If there is one thing that everybody seems to agree on, it is that Belarus is headed for a very hot spring season.
In a message posted on Telegram on February 22, opposition leader Sviatlana Tsikhanouskaya called on Belarusians to take to the streets for mass demonstrations on March 25, accusing the country’s strongman ruler Alyaksandr Lukashenka of causing a “terrible crisis in Belarus.”
Tsikhanouskaya also called him “the main threat to the country’s independence” who was “trying to sell Belarus piece by piece in exchange for loans and support,” a clear reference to the USD 1.5 billion loan Russian President Vladimir Putin offered to Lukashenka during their recent meeting in Sochi.

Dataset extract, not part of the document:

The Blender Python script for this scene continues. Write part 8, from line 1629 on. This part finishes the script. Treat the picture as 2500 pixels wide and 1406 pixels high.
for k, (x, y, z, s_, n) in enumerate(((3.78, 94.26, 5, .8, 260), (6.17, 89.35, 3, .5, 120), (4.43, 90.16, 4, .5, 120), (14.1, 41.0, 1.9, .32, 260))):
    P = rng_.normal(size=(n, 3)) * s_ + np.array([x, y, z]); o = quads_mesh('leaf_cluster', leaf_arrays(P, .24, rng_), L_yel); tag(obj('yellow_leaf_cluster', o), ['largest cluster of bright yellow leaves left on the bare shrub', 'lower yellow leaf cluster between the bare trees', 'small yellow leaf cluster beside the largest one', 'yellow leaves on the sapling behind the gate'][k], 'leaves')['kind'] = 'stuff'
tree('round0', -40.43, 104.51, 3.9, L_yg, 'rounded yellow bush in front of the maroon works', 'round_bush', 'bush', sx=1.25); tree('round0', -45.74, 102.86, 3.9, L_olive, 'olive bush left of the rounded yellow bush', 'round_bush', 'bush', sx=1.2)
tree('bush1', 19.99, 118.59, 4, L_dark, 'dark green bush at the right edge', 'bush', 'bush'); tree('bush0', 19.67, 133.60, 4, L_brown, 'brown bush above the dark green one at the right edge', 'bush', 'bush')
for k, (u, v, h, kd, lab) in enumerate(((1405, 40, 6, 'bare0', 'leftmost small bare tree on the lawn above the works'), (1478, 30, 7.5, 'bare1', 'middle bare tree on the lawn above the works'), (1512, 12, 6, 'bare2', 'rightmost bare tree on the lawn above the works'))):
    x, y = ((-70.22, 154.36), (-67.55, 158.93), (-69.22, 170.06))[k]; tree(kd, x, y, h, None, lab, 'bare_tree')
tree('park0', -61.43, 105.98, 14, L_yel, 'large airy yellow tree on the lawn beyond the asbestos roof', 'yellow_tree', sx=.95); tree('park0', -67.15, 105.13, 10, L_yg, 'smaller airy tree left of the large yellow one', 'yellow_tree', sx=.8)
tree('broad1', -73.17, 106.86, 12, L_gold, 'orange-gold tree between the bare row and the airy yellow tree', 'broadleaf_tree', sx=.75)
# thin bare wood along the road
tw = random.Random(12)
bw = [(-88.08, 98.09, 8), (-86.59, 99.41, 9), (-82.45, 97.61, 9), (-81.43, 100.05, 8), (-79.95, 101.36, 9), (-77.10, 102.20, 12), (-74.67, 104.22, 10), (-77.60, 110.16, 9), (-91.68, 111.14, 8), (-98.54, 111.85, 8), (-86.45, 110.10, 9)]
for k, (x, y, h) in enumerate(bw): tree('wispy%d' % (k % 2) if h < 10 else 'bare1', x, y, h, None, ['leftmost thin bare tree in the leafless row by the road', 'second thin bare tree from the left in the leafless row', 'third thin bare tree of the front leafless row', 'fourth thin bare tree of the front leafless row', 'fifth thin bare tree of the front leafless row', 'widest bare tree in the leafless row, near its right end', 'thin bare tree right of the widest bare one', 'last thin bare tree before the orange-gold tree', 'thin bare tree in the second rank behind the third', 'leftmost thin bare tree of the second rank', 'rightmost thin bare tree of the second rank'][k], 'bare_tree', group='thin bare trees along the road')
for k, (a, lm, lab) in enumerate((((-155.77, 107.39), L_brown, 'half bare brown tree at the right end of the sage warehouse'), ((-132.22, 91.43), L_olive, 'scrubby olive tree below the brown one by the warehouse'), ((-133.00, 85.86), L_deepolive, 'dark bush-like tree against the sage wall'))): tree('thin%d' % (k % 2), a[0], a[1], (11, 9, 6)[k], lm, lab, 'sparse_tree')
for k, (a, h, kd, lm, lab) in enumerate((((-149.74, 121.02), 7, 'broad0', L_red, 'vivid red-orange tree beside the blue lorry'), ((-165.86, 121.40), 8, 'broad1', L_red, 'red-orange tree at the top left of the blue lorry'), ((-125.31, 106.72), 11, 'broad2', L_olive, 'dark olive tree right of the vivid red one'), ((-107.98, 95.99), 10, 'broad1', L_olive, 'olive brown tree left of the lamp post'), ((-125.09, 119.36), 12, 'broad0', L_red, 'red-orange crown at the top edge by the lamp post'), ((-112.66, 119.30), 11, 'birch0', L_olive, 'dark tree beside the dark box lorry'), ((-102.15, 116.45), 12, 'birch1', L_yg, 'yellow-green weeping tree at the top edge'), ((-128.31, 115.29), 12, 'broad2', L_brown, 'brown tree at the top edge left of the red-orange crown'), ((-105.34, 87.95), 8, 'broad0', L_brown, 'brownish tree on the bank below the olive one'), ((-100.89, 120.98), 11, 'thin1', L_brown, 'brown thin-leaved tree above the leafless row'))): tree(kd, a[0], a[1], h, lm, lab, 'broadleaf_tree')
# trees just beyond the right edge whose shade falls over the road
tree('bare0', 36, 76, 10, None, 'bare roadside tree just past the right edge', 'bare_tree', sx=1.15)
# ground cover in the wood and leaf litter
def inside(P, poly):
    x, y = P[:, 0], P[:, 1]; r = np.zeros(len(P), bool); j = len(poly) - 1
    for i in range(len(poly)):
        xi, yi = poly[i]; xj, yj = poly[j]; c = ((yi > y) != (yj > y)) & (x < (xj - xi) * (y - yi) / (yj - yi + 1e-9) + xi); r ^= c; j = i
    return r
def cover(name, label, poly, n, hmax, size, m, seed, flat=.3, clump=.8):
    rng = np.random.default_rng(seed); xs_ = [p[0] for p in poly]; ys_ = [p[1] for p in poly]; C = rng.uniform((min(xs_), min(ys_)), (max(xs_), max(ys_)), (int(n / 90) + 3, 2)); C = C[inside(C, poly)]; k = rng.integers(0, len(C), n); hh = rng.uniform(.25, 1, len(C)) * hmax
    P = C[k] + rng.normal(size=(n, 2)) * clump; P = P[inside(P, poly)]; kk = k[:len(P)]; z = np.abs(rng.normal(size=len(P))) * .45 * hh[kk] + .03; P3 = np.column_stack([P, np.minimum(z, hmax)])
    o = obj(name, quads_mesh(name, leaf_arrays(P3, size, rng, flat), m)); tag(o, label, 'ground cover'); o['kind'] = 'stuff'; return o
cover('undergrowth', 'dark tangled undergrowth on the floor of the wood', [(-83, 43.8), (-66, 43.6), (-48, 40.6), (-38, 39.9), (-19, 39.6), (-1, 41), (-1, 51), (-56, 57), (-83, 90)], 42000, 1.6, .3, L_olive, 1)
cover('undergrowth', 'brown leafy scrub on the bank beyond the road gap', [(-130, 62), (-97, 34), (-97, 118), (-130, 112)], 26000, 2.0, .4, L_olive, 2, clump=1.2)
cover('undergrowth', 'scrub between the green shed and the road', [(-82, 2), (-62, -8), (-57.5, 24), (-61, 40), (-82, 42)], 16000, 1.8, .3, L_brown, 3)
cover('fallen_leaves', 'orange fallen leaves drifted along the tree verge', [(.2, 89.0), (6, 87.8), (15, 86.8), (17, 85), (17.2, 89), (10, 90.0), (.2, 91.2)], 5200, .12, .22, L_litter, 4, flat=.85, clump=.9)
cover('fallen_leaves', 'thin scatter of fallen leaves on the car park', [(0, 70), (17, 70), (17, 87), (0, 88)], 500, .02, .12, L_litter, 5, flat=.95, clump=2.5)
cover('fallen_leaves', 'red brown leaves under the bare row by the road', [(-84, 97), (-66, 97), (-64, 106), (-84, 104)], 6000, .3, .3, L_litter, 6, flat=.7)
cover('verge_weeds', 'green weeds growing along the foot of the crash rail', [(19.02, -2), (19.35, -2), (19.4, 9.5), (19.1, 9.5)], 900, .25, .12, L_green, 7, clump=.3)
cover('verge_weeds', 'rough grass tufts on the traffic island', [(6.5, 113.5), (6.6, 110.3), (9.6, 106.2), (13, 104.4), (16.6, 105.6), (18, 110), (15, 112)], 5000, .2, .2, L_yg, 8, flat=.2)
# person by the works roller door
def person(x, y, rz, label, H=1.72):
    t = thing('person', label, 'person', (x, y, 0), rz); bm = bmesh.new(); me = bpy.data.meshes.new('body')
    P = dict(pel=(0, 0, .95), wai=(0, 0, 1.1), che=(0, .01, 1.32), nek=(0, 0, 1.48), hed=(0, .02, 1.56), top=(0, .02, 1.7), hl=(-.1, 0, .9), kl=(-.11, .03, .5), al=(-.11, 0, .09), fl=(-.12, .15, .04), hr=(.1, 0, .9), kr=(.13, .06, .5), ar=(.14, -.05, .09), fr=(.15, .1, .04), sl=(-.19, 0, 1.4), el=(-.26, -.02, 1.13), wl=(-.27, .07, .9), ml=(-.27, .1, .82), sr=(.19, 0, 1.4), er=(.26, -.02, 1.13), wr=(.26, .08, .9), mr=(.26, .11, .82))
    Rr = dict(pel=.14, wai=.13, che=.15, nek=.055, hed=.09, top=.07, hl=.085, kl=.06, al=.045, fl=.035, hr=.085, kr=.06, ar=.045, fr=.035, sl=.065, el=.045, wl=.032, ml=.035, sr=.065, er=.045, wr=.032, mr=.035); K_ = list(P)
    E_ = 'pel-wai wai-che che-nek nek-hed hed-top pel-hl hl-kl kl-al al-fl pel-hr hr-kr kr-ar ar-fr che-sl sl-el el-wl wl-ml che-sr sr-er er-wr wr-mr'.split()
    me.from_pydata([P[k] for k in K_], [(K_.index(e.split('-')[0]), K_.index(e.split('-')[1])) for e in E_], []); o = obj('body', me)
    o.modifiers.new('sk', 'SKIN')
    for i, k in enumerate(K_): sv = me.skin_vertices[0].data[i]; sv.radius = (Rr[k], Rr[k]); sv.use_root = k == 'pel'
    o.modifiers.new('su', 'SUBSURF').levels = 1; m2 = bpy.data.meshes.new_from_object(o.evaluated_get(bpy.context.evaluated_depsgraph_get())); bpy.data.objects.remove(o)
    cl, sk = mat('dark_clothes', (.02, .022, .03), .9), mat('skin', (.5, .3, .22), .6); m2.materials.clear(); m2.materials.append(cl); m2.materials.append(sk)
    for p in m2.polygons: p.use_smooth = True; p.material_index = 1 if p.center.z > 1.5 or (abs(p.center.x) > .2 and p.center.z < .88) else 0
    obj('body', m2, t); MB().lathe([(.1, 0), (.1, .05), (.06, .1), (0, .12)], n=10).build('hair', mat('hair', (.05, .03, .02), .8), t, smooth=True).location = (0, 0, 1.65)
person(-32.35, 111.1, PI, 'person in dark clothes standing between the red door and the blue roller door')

A week later, Tsikhanouskaya predicted in an interview with Bild am Sonntag that pressure from the West will force the downfall of the Belarusian dictator. “Lukashenka’s regime will fall this year. I think he will leave in the spring,” she said.
Likewise, Pavel Latushko, a former Belarusian Culture Minister currently living in exile in Poland who is a leading member of the Belarus opposition’s Coordinating Council, told Deutsche Welle that a “decisive battle” was looming this spring and called on the West to impose tougher and more comprehensive sanctions against the Lukashenka regime.